-- start --

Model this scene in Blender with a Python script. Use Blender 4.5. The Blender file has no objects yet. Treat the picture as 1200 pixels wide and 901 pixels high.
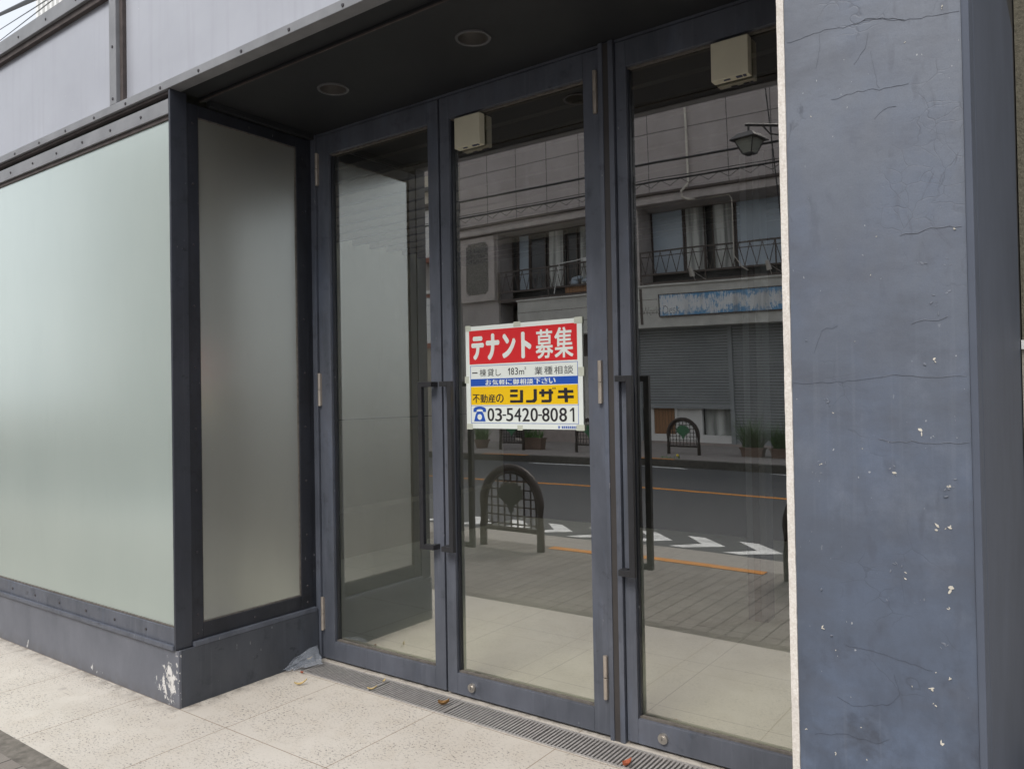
import bpy, bmesh, math, random
from mathutils import Vector, Matrix
random.seed(7)
S = bpy.context.scene
COL = S.collection
R = math.radians

# ------------------------------------------------------------------ node helpers
class N:
    def __init__(s, name):
        s.mat = bpy.data.materials.new(name); s.mat.use_nodes = True
        s.t = s.mat.node_tree; s.t.nodes.clear()
        s.out = s.t.nodes.new('ShaderNodeOutputMaterial')
    def new(s, typ, **kw):
        n = s.t.nodes.new(typ)
        for k, v in kw.items(): setattr(n, k, v)
        return n
    def link(s, a, b): s.t.links.new(a, b)
    def put(s, sock, v):
        if hasattr(v, 'node'): s.link(v, sock)
        elif v is not None:
            if isinstance(v, (tuple, list)) and len(v) == 3 and sock.type == 'RGBA': v = (*v, 1)
            sock.default_value = v
    def obj(s):
        return s.new('ShaderNodeTexCoord').outputs['Object']
    def sep(s, v):
        n = s.new('ShaderNodeSeparateXYZ'); s.put(n.inputs[0], v); return n.outputs
    def comb(s, x, y, z):
        n = s.new('ShaderNodeCombineXYZ')
        for i, a in enumerate((x, y, z)): s.put(n.inputs[i], a)
        return n.outputs[0]
    def scale(s, v, sc):
        n = s.new('ShaderNodeVectorMath', operation='MULTIPLY'); s.put(n.inputs[0], v); n.inputs[1].default_value = sc; return n.outputs[0]
    def vadd(s, a, b):
        n = s.new('ShaderNodeVectorMath', operation='ADD'); s.put(n.inputs[0], a); s.put(n.inputs[1], b); return n.outputs[0]
    def m(s, op, a, b=None, c=None):
        n = s.new('ShaderNodeMath', operation=op)
        s.put(n.inputs[0], a)
        if b is not None: s.put(n.inputs[1], b)
        if c is not None: s.put(n.inputs[2], c)
        return n.outputs[0]
    def noise(s, v, sc, det=4, rough=.55, dist=0, color=False):
        n = s.new('ShaderNodeTexNoise'); s.put(n.inputs['Vector'], v)
        n.inputs['Scale'].default_value = sc; n.inputs['Detail'].default_value = det
        n.inputs['Roughness'].default_value = rough; n.inputs['Distortion'].default_value = dist
        return n.outputs['Color' if color else 'Fac']
    def vor(s, v, sc, feature='F1', out='Distance', rnd=1):
        n = s.new('ShaderNodeTexVoronoi', feature=feature); s.put(n.inputs['Vector'], v)
        n.inputs['Scale'].default_value = sc; n.inputs['Randomness'].default_value = rnd
        return n.outputs[out]
    def rng(s, v, a, b, c=0., d=1.):
        n = s.new('ShaderNodeMapRange'); s.put(n.inputs[0], v)
        for i, q in enumerate((a, b, c, d)): n.inputs[i + 1].default_value = q
        return n.outputs[0]
    def mix(s, f, a, b):
        n = s.new('ShaderNodeMix', data_type='RGBA'); s.put(n.inputs[0], f); s.put(n.inputs[6], a); s.put(n.inputs[7], b)
        return n.outputs[2]
    def bump(s, h, st=.3, dist=.01, nrm=None):
        n = s.new('ShaderNodeBump'); s.put(n.inputs['Height'], h)
        n.inputs['Strength'].default_value = st; n.inputs['Distance'].default_value = dist
        if nrm is not None: s.link(nrm, n.inputs['Normal'])
        return n.outputs[0]
    def pbr(s, col, rough=.5, metal=0., spec=.5, nrm=None, **kw):
        n = s.new('ShaderNodeBsdfPrincipled')
        s.put(n.inputs['Base Color'], col); s.put(n.inputs['Roughness'], rough); s.put(n.inputs['Metallic'], metal)
        s.put(n.inputs['Specular IOR Level'], spec)
        if nrm is not None: s.link(nrm, n.inputs['Normal'])
        for k, v in kw.items(): s.put(n.inputs[k.replace('_', ' ')], v)
        s.link(n.outputs[0], s.out.inputs[0]); return s.mat
    def line(s, x, pitch, off, w):
        # 1 on joint lines at off + k*pitch, half width w
        a = s.m('DIVIDE', s.m('SUBTRACT', x, off), pitch)
        f = s.m('ABSOLUTE', s.m('SUBTRACT', a, s.m('ROUND', a)))
        return s.m('LESS_THAN', f, w / pitch)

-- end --

Give again exactly the lines running from the beginning of the material above through the line that contains "R = math.radians", and leave out every picture.

▶ [Exercise output]:
Model this scene in Blender with a Python script. Use Blender 4.5. The Blender file has no objects yet. Treat the picture as 1200 pixels wide and 901 pixels high.
import bpy, bmesh, math, random
from mathutils import Vector, Matrix
random.seed(7)
S = bpy.context.scene
COL = S.collection
R = math.radians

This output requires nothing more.